The drama began with Trump tweeting a challenge to Obama on Thursday, "The resolution being considered at the United Nations Security Council regarding Israel should be vetoed."
Trump called Egyptian President Abdel Fattah al-Sisi and pressured him on the resolution originally proposed by Cairo that was to have been taken up Thursday.
Egypt backed out and the Council meeting on the resolution scheduled for Thursday was postponed.
The Egyptian President's Office later acknowledged that this was done because Trump and al-Sisi wanted to allow the new administration to deal comprehensively with the Palestinian situation.

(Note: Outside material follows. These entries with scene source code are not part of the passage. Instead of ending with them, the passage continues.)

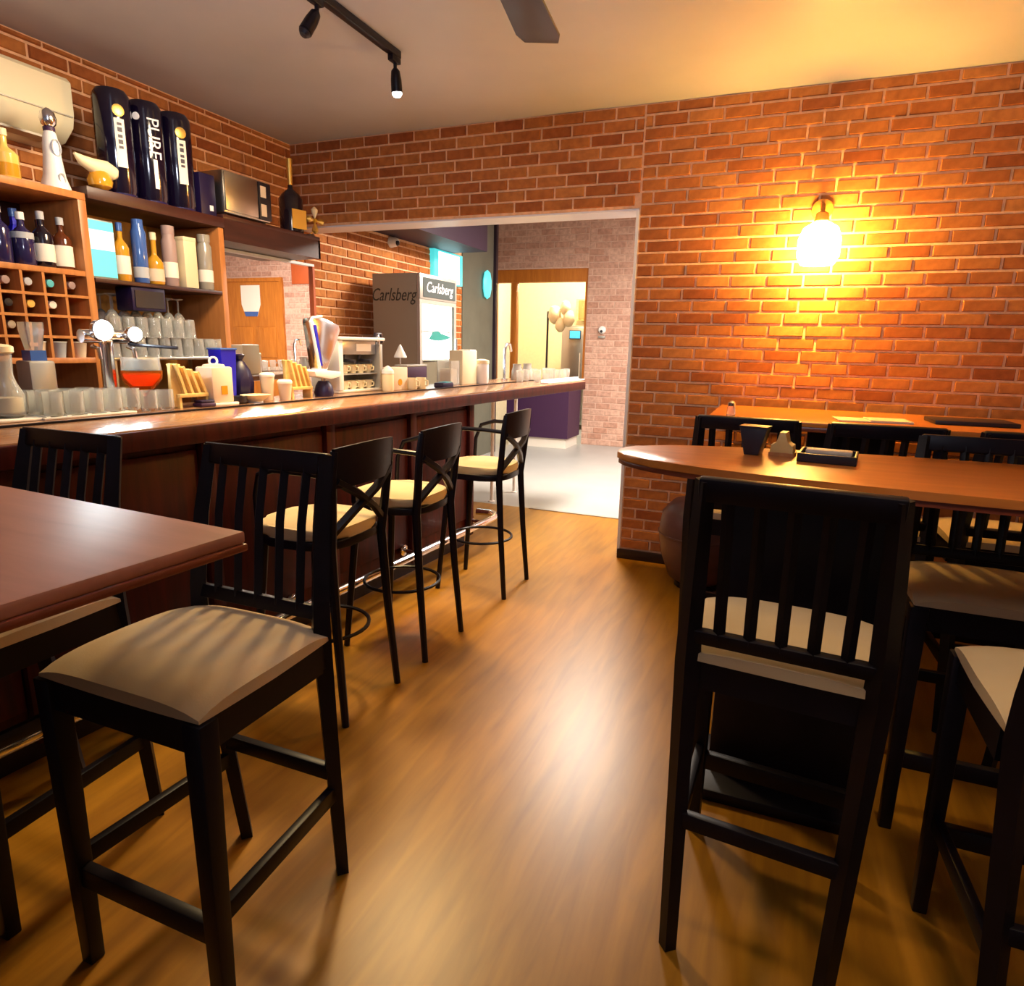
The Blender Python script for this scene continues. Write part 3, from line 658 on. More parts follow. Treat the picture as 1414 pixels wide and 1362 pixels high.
for i in range(10):
    for x, nm in ((-3.10, 'front row'), (-3.17, 'second row')):
        o = link('drinking_glass', me_t, None, (x, 2.35+i*.075 + (.03 if x < -3.12 else 0) - (.02 if i == 9 else 0), 1.3002))
        tag(o, 'clear glass upturned on the lower tray of the steel glass stand', 'glass', 'upturned glasses on lower stand tray')
for i in range(7):
    for x in (-3.098, -3.164):
        o = link('drinking_glass', me_t, None, (x, 2.37+i*.075 + (.03 if x < -3.12 else 0), 1.4004))
        tag(o, 'clear glass stacked on top of the lower row of upturned glasses', 'glass', 'second layer of upturned glasses')
for i in range(7):
    for x in (-3.25, -3.33):
        o = link('wine_glass', me_w, None, (x, 2.475+i*.069, 1.4422)); tag(o, 'stemmed clear glass upturned on the upper tray of the stand', 'glass', 'upturned stemmed glasses on upper stand tray')
GZ = 1.1002
_before = set(bpy.data.objects)
mat_ = thing('bar_mat', 'white ribbed drip mat under the clear glass mugs on bar', 'mat', (-2.37, 1.71, GZ))
MB().box(-.11, .115, -.27, .083, 0, .008, .002).build('tray', 'white', mat_)
for i in range(5): MB().box(-.105, .11, -.26+i*.074, -.245+i*.074, .008, .012).build('rib', 'ceramic', mat_)
for r_, x in enumerate((-2.29, -2.365, -2.44)):
    for i in range((5, 5, 4)[r_]):
        o = link('glass_mug', me_m, None, (x, 1.49 + i*.0735 + (.0 if r_ == 0 else .0), GZ+.0122)); o.rotation_euler = (0, 0, random.random())
        tag(o, 'clear glass mug standing in the rows on the white bar mat', 'mug', 'clear glass mugs on the bar mat')
# carafe
cf = thing('glass_carafe', 'large clear carafe with cream lid on white mat at left end', 'carafe', (-2.36, 1.385, GZ))
MB().lathe([(.045, .010), (.058, .02), (.058, .09), (.040, .13), (.032, .16), (.036, .235), (.034, .235), (.029, .16), (.036, .128), (.054, .09), (.054, .026)], (0, 0, 0), 18).build('body', 'glass', cf)
MB().lathe([(.040, .235), (.044, .24), (.044, .258), (.030, .265), (.002, .268)], (0, 0, 0), 16).build('lid', 'cream', cf)
MB().lathe([(.052, .03), (.052, .08), (.001, .082)], (0, 0, 0), 16).build('contents', 'cream', cf)
MB().box(-.11, .09, -.12, .07, 0, .010, .003).build('mat', 'white', cf)
# beer tower with two lit round badges
tw = thing('beer_tap_tower', 'chrome beer tower with two glowing white round badges', 'beer tap', (-2.49, 1.855, GZ))
MB().lathe([(.05, 0), (.05, .01), (.028, .03), (.026, .26), (.03, .28)], (0, 0, 0), 16).build('column', 'chrome', tw)
MB().tube([(0, -.10, .30), (0, .135, .30)], .028, 12).build('manifold', 'chrome', tw)
for dy, z, r, nm in ((-.04, .325, .040, 'badge'), (.095, .312, .030, 'badge')):
    b_ = MB().lathe([(r*1.1, 0), (r*1.1, .02), (r, .024)], (.035, dy, z), 20, 'X').build('badge', 'chrome', tw)
    MB().lathe([(r, .0242), (r*.9, .032), (.001, .036)], (.035, dy, z), 20, 'X').build('lens', 'lamp_white', b_)
for dy in (-.075, .075):
    MB().tube([(.03, dy, .26), (.07, dy, .25), (.075, dy, .21)], .009, 8).build('spout', 'chrome', tw)
MB().tube([(.0, .10, .27), (.10, .17, .262), (.17, .21, .258)], .007, 8).build('handle', 'black_plastic', tw)
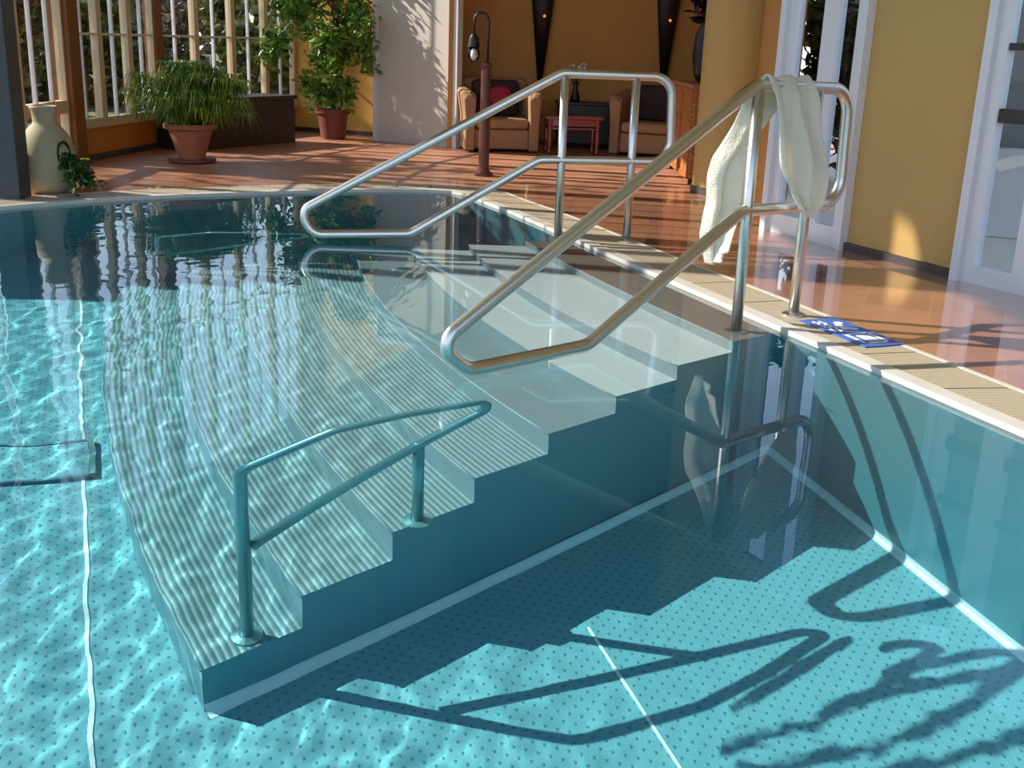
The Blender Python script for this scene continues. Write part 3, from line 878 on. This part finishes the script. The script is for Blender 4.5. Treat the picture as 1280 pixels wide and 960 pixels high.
# umbrella papyrus
t = thing('potted_papyrus', 'bushy drooping papyrus in a terracotta pot beside the bay window', 'potted plant', (-2.57, 8.76, DECKZ))
bm = bmesh.new(); add_lathe(bm, [(.17, 0), (.185, .012), (.185, .03), (.16, .03)], 32); obj('saucer', bm, M['darkclay'], t)
bm = pot_mesh(.182, .10, .27); bmesh.ops.translate(bm, verts=bm.verts, vec=(0, 0, .028)); obj('pot', bm, M['terracotta'], t)
bm = bmesh.new(); disc(bm, 0, 0, .15, .26, .272); obj('soil', bm, M['soil'], t)
rn = random.Random(3); bm = bmesh.new(); bs = bmesh.new()
for k in range(190):
    a = rn.uniform(0, 2 * PI); lean = rn.uniform(0.02, .42) ** .9; h = rn.uniform(.20, .50) * (1.08 - lean * .8)
    tip = Vector((math.cos(a) * lean, math.sin(a) * lean, .28 + h * (1 if k % 3 else .55)))
    mid = Vector((tip.x * .45, tip.y * .45, .28 + (tip.z - .28) * .65))
    add_tube(bs, [(tip.x * .12, tip.y * .12, .27), tuple(mid), tuple(tip)], .0025, 5)
    for q in range(17):
        b = 2 * PI * q / 17 + rn.uniform(-.2, .2); L = rn.uniform(.11, .19)
        o1 = Vector((math.cos(b), math.sin(b), .25)) * L * .5; o2 = Vector((math.cos(b) * L * .95, math.sin(b) * L * .95, -L * rn.uniform(.25, 1.0)))
        sd = Vector((-math.sin(b), math.cos(b), 0)) * .005
        v = [bm.verts.new(tip - sd * .4), bm.verts.new(tip + sd * .4), bm.verts.new(tip + o1 + sd), bm.verts.new(tip + o1 - sd), bm.verts.new(tip + o2)]
        bm.faces.new((v[0], v[1], v[2], v[3])); bm.faces.new((v[3], v[2], v[4]))
obj('stems', bs, M['reed'], t); obj('foliage', bm, M['reed'], t)

# ficus
t = thing('potted_ficus', 'tall leafy ficus tree in a dark red clay pot by the yellow wall', 'potted plant', (-1.88, 11.28, DECKZ))
obj('pot', pot_mesh(.155, .12, .29, .018), M['darkclay'], t)
bm = bmesh.new(); disc(bm, 0, 0, .14, .25, .262); obj('soil', bm, M['soil'], t)
rn = random.Random(11); bm = bmesh.new()
add_tube(bm, [(0, 0, .24), (.02, .01, .5), (-.02, .0, .8), (.03, 0, 1.2), (0, 0, 1.7)], [.022, .02, .017, .012, .006], 8)
blobs = []
for k in range(26):
    a = rn.uniform(0, 2 * PI); z = rn.uniform(.50, 1.75); rr = rn.uniform(.1, .42) * (1 - .15 * abs(z - 1.0))
    c = Vector((math.cos(a) * rr - .05, math.sin(a) * rr, z)); blobs.append((c, rn.uniform(.10, .19)))
    add_tube(bm, [(0, 0, max(.45, z - .25)), (c.x * .5, c.y * .5, z - .08), tuple(c)], [.008, .006, .003], 5)
for dx, z in ((-.5, .95), (-.55, .85), (-.62, .8), (-.42, 1.25), (.32, .95), (.36, .75), (.28, 1.2), (.12, .45), (0, .42), (-.12, .45), (-.2, .55)): blobs.append((Vector((dx, -.05, z)), .12))
obj('trunk', bm, M['bark'], t)
def pos():
    c, r = rn.choice(blobs); return c + Vector((rn.gauss(0, 1), rn.gauss(0, 1), rn.gauss(0, 1))) * r * .5
bm = bmesh.new(); leaf_cloud(bm, 4000, pos, .085, .5, .5, rnd=rn); obj('foliage', bm, M['leaf'], t)

# pale jar with trailing plant
t = thing('amphora_planter', 'pale stoneware jar with a side opening and a trailing plant at the pool edge', 'planter', (-2.90, 6.86, DECKZ))
bm = bmesh.new(); add_lathe(bm, [(.115, 0), (.148, .04), (.166, .11), (.170, .19), (.160, .27), (.132, .345), (.095, .395), (.075, .412), (.070, .43), (.074, .49), (.084, .505), (.084, .52), (.066, .52), (.06, .43)], 40)
obj('jar_body', bm, M['jar'], t, smooth=True)
bm = bmesh.new()
for k in range(1):
    mtx = Matrix.Translation((.128, -.078, .235)) @ Matrix.Rotation(math.radians(-30), 4, 'Z') @ Matrix.Rotation(math.radians(90), 4, 'Y') @ Matrix.Diagonal((1.35, .75, 1, 1))
    add_lathe(bm, [(.062, -.01), (.066, .012), (.056, .014), (.052, -.004), (.0001, -.004)], 24, cap=False)
    bmesh.ops.transform(bm, matrix=mtx, verts=bm.verts)
obj('side_opening', bm, M['black'], t)
rn = random.Random(5); bm = bmesh.new(); bl_ = bmesh.new()
for k in range(16):
    a = math.radians(rn.uniform(-60, 15)); L = rn.uniform(.12, .30)
    p0 = Vector((.14 * math.cos(-.52), .14 * math.sin(-.52), .235)); p1 = p0 + Vector((math.cos(a) * L * .5, math.sin(a) * L * .5, -.03)); p2 = p0 + Vector((math.cos(a) * L * .8, math.sin(a) * L * .8, -rn.uniform(.06, .2)))
    add_tube(bm, [tuple(p0), tuple(p1), tuple(p2)], .0025, 5)
    leaf_cloud(bl_, 26, lambda: p0.lerp(p2, rn.random()) + Vector((rn.gauss(0, .018), rn.gauss(0, .018), rn.gauss(0, .018))), .045, .6, .3, rnd=rn)
obj('stems', bm, M['trail'], t); obj('foliage', bl_, M['trail'], t)
bm = bmesh.new()
for k in range(6): add_lathe(bm, [(.001, 0), (.014, .004), (.012, .010), (.001, .008)], 8, (.27 + rn.uniform(-.02, .02), -.10 + rn.uniform(-.02, .02)))
bmesh.ops.translate(bm, verts=bm.verts, vec=(0, 0, .215)); obj('flower', bm, M['petal'], t)

# ------------------------------------------------------------------ dark box under the bay windows
m_, L_ = frame2((-2.80, 9.55), (-2.14, 10.75))
t = thing('storage_box', 'dark brown wooden box bench below the bay windows behind the papyrus', 'box', (-2.80, 9.55, DECKZ), math.atan2(1.2, .66))
obj('box_body', box(0, L_, 0.015, .40, 0, .40, .006), M['dark'], t); obj('lid', box(-.02, L_ + .02, -.005, .42, .40, .435, .006), M['dark'], t)

# ------------------------------------------------------------------ brown lamp post
t = thing('lamp_post', 'maroon lamp post with gooseneck arm and glass globe at the far pool edge', 'lamp', (-.277, 8.56, DECKZ))
bm = bmesh.new(); add_lathe(bm, [(.075, 0), (.075, .02), (.05, .03), (.048, .05)], 28); obj('base', bm, M['maroon'], t)
bm = bmesh.new(); add_lathe(bm, [(.041, .03), (.041, .46), (.037, .47), (.036, .80), (.043, .805), (.043, .825), (.015, .84)], 24); obj('pole', bm, M['maroon'], t, smooth=False)
bm = bmesh.new(); add_tube(bm, [(0.01, 0, .82), (0.012, 0, 1.10)] + [(-.042 + .054 * math.cos(a), 0, 1.12 + .065 * math.sin(a)) for a in [PI * k / 12 for k in range(13)]] + [(-.096, 0, 1.0)], .009, 12)
obj('gooseneck', bm, M['black'], t, smooth='keep')
bm = bmesh.new(); add_lathe(bm, [(.02, 1.03), (.034, 1.01), (.046, .94), (.04, .94), (.018, 1.01)], 24, (-.096, 0)); obj('lamp_shade', bm, M['black'], t)
bm = bmesh.new(); add_lathe(bm, [(.034, .94), (.046, .90), (.040, .855), (.018, .835), (.002, .832)], 24, (-.096, 0)); globe = obj('glass_globe', bm, M['bulb'], t, smooth=True)
bm = bmesh.new(); add_lathe(bm, [(.004, .845), (.02, .865), (.022, .895), (.012, .93)], 16, (-.096, 0)); obj('bulb', bm, M['bwhite'], globe, smooth=True)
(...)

In the next dramatic twist, New Zealand, Senegal, Venezuela and Malaysia brought the resolution abandoned by Egypt before the Council which passed it.
Washington has used its veto powers dozens of times to squelch resolutions criticising Israel.
Three resolutions on the same topic as Friday's resolution that related to Israeli construction activities were vetoed three times, most recently under Obama in 2011.
US Secretary of State John Kerry said Washington had allowed it to pass because it wanted to preserve the possibility of a two-state solution for the Israeli-Palestinian conflict.
Some right-wing Israeli political groups and ultra-orthodox Jews have been building settlements on the West Bank and in East Jerusalem in hopes of preventing the handover of those areas to a Palestinian nation proposed under various plans for a two-state solution, which is backed by India.